* Exercise task *
Each line from the one containing "Write part 3" through the one containing "return CONS[i], t, n" must be echoed exactly, endpoints included, and every other line omitted.

* Raw records *
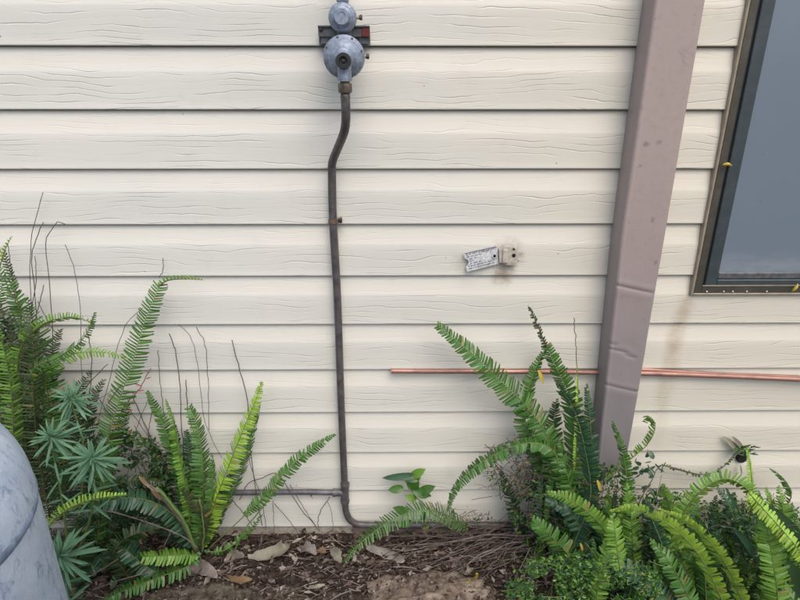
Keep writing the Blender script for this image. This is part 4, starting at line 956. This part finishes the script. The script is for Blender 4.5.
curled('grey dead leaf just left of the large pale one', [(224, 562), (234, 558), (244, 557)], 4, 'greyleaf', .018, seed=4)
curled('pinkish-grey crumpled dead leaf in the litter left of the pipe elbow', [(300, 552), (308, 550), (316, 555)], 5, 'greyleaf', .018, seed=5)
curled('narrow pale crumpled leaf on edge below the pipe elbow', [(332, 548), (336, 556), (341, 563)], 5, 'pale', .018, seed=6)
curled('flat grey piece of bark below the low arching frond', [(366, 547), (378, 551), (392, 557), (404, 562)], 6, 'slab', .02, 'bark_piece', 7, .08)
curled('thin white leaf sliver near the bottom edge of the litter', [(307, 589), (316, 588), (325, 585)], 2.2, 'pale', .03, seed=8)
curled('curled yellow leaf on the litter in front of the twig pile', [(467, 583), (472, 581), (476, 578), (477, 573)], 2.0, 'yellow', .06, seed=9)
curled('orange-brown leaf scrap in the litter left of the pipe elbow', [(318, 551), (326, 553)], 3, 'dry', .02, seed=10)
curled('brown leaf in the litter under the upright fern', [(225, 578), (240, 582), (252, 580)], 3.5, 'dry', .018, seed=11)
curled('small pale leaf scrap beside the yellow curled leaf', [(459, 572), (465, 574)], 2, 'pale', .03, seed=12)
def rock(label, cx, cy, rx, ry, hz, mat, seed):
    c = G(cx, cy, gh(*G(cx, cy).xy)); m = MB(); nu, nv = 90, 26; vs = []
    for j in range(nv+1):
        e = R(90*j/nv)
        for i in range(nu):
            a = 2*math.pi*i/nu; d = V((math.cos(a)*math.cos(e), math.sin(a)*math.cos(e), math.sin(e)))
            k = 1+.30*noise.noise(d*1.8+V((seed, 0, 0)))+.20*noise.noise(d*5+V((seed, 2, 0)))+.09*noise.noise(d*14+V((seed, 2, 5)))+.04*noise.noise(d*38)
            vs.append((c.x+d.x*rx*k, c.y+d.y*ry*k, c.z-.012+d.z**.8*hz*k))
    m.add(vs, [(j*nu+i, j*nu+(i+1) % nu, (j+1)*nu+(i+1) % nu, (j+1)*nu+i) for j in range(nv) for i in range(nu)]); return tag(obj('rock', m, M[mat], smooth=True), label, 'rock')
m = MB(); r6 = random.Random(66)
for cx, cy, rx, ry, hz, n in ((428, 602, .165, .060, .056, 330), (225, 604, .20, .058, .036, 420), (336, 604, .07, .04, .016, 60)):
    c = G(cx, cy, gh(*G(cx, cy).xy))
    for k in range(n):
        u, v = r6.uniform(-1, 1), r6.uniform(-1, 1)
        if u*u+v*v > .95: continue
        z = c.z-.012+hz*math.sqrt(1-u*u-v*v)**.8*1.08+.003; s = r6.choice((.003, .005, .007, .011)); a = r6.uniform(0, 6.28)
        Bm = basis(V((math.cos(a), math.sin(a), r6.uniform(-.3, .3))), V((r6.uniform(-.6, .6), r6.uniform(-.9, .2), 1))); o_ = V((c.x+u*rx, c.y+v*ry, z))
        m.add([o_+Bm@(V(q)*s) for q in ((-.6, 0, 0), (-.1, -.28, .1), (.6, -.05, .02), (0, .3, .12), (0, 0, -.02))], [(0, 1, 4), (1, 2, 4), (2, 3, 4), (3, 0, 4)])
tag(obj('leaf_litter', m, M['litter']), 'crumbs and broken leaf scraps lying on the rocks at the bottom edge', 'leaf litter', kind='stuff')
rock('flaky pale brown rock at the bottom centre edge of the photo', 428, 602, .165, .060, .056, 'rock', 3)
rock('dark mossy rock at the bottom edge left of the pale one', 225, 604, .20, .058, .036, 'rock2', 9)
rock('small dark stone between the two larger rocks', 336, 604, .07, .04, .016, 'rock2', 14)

* * *

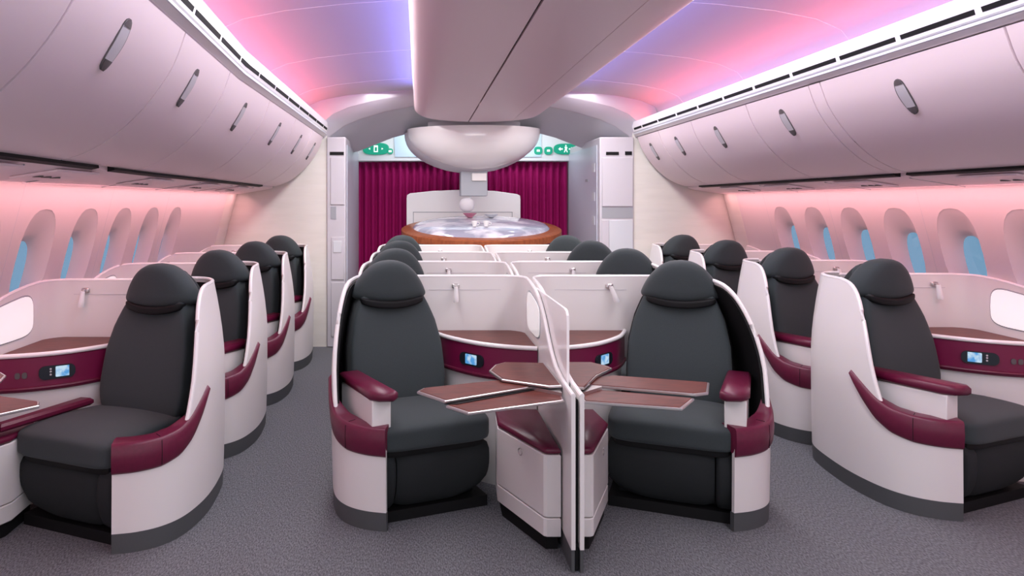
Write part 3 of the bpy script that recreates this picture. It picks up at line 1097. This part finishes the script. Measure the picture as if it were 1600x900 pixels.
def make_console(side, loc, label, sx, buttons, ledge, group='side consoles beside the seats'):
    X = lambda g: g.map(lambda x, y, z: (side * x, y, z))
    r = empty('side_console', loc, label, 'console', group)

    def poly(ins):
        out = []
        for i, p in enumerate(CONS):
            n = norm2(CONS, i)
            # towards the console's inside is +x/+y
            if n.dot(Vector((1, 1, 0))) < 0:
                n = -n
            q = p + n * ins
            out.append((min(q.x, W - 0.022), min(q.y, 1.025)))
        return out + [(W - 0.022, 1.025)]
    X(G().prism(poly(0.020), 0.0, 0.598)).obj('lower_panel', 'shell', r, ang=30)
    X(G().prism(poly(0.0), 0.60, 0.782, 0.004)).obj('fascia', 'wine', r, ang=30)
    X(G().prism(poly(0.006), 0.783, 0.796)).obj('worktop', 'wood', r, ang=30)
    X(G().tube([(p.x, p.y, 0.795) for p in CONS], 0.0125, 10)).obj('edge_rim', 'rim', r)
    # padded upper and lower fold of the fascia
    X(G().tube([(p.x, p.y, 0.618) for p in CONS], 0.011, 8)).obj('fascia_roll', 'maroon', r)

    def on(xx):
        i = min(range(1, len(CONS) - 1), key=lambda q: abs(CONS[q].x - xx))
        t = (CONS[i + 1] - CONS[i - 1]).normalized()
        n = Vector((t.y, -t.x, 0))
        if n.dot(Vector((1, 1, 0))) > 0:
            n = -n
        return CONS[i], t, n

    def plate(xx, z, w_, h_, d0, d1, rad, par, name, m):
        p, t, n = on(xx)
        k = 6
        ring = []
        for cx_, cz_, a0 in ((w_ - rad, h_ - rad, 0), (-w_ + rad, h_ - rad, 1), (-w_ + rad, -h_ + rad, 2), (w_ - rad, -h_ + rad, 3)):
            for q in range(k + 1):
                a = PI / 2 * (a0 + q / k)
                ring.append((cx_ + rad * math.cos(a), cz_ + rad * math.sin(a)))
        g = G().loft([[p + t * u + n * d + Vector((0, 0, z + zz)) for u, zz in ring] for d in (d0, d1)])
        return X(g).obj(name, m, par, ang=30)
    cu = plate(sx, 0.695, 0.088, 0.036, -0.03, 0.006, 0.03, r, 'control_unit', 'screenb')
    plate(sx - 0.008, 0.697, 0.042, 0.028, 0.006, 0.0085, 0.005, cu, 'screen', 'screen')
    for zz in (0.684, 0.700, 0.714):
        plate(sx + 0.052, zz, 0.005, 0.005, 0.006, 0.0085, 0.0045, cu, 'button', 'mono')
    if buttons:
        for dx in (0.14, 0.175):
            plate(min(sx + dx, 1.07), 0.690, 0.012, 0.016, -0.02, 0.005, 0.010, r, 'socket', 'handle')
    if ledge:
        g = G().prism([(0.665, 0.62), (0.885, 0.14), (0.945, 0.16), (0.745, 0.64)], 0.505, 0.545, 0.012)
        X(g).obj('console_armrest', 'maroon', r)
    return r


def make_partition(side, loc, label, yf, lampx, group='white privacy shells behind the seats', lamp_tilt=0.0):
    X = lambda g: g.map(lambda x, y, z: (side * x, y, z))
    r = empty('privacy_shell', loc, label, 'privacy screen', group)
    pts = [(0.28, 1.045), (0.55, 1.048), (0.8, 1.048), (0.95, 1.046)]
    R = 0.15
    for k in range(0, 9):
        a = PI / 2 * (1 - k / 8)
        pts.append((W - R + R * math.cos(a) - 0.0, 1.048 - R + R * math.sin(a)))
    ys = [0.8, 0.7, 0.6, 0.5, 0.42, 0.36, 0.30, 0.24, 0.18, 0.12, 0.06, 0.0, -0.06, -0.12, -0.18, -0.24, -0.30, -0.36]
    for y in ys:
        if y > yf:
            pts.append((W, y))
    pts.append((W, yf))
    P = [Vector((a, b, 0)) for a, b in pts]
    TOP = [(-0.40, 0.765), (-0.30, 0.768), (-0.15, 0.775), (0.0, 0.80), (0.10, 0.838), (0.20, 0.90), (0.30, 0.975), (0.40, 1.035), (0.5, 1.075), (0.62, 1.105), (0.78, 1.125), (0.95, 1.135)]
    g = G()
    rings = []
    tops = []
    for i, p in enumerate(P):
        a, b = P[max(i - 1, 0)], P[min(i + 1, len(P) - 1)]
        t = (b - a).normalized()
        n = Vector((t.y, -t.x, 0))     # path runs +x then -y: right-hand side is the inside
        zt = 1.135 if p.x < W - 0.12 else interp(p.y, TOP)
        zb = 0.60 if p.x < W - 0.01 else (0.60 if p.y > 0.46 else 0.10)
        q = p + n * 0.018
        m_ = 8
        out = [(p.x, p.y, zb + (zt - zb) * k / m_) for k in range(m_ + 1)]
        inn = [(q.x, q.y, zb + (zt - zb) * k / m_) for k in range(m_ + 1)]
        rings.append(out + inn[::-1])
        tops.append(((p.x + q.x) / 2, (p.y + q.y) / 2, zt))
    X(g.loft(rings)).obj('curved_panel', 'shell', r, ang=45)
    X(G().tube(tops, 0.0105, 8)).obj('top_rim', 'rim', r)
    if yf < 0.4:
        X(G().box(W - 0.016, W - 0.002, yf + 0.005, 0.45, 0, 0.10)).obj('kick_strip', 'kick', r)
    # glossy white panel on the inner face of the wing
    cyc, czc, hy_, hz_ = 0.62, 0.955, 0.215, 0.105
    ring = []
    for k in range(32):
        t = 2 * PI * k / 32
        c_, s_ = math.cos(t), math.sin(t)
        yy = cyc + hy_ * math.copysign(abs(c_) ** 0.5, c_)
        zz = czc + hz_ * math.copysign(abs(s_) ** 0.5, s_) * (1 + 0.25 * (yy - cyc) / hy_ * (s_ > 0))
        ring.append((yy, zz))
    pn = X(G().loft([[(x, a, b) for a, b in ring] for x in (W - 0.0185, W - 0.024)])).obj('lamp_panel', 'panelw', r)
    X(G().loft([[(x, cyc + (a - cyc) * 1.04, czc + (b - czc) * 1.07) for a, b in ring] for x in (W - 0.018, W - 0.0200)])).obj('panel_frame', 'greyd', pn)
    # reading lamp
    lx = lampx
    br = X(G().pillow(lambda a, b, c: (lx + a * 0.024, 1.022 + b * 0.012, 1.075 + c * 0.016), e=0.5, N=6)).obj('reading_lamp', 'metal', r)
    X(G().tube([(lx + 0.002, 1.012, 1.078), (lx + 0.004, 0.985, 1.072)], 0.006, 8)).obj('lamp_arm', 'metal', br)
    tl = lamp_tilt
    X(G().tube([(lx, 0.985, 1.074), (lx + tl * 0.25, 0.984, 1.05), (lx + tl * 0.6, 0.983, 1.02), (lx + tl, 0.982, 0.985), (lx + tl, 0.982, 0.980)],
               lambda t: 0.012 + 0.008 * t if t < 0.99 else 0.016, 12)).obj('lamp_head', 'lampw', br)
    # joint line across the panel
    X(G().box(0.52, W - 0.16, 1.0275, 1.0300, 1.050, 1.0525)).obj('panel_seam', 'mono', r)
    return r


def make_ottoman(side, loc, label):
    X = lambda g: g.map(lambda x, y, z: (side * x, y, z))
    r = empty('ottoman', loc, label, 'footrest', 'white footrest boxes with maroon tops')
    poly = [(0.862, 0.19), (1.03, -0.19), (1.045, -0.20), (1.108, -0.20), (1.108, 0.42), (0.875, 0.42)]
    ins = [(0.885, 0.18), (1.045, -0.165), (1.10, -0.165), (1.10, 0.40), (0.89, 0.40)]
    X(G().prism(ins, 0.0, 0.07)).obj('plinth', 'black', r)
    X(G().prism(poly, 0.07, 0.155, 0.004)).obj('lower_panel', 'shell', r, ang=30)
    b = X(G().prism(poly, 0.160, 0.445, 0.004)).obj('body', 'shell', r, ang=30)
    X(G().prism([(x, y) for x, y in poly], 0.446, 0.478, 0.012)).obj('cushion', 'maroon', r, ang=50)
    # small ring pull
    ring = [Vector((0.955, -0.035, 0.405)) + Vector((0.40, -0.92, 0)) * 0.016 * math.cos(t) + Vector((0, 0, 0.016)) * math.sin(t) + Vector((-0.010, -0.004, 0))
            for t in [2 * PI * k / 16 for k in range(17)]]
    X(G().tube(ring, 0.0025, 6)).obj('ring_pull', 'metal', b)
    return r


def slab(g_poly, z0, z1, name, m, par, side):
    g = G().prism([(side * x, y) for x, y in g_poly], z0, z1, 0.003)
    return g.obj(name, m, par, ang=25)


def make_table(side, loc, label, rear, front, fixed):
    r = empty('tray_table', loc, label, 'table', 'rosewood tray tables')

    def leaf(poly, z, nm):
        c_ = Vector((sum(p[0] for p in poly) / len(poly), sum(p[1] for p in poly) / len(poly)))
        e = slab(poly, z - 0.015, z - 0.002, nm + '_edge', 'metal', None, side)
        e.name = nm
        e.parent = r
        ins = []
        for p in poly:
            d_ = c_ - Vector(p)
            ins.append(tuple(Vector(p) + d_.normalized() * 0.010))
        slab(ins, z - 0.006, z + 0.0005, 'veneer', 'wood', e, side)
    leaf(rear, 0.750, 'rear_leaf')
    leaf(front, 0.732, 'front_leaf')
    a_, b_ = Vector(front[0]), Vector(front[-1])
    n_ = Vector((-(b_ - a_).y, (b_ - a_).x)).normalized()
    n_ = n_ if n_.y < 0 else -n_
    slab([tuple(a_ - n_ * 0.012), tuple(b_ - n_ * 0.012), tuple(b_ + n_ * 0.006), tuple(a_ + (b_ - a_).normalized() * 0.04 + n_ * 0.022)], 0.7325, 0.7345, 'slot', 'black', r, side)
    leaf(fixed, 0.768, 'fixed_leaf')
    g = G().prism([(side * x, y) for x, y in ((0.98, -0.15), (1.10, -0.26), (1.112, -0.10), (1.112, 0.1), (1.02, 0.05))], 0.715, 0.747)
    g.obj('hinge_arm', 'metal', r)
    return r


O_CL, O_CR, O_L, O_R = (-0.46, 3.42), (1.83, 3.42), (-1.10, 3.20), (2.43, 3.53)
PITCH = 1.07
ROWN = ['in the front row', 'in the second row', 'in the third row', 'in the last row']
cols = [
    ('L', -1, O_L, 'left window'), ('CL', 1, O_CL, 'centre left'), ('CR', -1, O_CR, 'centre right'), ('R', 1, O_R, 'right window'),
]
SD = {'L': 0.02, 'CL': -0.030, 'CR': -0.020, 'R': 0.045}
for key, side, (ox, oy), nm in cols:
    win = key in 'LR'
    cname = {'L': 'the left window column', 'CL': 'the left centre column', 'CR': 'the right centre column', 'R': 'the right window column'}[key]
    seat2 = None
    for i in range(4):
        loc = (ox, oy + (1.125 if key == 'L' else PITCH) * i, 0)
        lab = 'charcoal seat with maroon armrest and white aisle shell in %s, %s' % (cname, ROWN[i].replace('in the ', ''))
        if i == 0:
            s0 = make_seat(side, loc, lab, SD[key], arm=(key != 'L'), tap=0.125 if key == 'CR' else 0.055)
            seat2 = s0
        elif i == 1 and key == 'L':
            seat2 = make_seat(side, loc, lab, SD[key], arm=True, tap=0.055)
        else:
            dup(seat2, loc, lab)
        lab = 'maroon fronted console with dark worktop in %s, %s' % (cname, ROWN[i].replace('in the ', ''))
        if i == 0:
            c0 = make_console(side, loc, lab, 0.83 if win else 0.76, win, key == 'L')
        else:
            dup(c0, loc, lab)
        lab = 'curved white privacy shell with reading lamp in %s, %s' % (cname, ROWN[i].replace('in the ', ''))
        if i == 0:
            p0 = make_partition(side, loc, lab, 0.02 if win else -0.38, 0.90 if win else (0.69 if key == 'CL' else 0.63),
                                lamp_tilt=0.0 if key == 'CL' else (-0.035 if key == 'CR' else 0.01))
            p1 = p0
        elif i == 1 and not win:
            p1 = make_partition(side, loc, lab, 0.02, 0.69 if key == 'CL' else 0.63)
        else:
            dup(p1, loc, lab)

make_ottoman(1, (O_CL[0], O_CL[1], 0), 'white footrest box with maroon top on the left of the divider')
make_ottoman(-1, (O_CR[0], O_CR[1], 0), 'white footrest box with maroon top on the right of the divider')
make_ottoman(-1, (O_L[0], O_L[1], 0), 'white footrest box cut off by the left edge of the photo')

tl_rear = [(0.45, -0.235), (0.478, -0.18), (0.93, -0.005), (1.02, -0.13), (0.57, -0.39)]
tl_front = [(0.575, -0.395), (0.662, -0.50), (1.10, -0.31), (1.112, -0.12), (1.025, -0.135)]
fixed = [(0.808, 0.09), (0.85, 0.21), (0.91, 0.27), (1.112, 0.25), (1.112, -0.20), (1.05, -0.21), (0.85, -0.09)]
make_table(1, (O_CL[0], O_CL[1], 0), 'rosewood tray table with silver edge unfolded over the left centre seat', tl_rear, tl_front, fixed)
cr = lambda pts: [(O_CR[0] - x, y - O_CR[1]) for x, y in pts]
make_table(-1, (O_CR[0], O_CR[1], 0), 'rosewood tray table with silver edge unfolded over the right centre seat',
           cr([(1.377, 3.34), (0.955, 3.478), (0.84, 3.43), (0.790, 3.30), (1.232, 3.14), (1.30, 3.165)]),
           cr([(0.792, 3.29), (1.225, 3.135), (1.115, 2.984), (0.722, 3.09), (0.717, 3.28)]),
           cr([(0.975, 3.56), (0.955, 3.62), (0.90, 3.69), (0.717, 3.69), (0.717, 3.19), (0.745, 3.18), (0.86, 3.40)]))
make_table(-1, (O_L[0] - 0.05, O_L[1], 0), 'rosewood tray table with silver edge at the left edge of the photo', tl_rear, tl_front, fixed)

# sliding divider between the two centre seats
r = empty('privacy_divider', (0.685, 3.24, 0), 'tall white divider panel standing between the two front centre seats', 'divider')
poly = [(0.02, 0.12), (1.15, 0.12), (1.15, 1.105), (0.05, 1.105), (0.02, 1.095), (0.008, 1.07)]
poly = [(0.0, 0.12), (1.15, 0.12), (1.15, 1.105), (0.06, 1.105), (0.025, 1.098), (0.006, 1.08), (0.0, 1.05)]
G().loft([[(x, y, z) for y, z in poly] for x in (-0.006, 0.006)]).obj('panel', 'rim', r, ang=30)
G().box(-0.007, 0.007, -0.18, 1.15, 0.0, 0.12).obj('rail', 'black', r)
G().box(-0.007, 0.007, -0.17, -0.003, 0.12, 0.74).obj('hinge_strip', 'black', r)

* Final answer *
Write part 3 of the bpy script that recreates this picture. It picks up at line 1097. This part finishes the script. Measure the picture as if it were 1600x900 pixels.
def make_console(side, loc, label, sx, buttons, ledge, group='side consoles beside the seats'):
    X = lambda g: g.map(lambda x, y, z: (side * x, y, z))
    r = empty('side_console', loc, label, 'console', group)

    def poly(ins):
        out = []
        for i, p in enumerate(CONS):
            n = norm2(CONS, i)
            # towards the console's inside is +x/+y
            if n.dot(Vector((1, 1, 0))) < 0:
                n = -n
            q = p + n * ins
            out.append((min(q.x, W - 0.022), min(q.y, 1.025)))
        return out + [(W - 0.022, 1.025)]
    X(G().prism(poly(0.020), 0.0, 0.598)).obj('lower_panel', 'shell', r, ang=30)
    X(G().prism(poly(0.0), 0.60, 0.782, 0.004)).obj('fascia', 'wine', r, ang=30)
    X(G().prism(poly(0.006), 0.783, 0.796)).obj('worktop', 'wood', r, ang=30)
    X(G().tube([(p.x, p.y, 0.795) for p in CONS], 0.0125, 10)).obj('edge_rim', 'rim', r)
    # padded upper and lower fold of the fascia
    X(G().tube([(p.x, p.y, 0.618) for p in CONS], 0.011, 8)).obj('fascia_roll', 'maroon', r)

    def on(xx):
        i = min(range(1, len(CONS) - 1), key=lambda q: abs(CONS[q].x - xx))
        t = (CONS[i + 1] - CONS[i - 1]).normalized()
        n = Vector((t.y, -t.x, 0))
        if n.dot(Vector((1, 1, 0))) > 0:
            n = -n
        return CONS[i], t, n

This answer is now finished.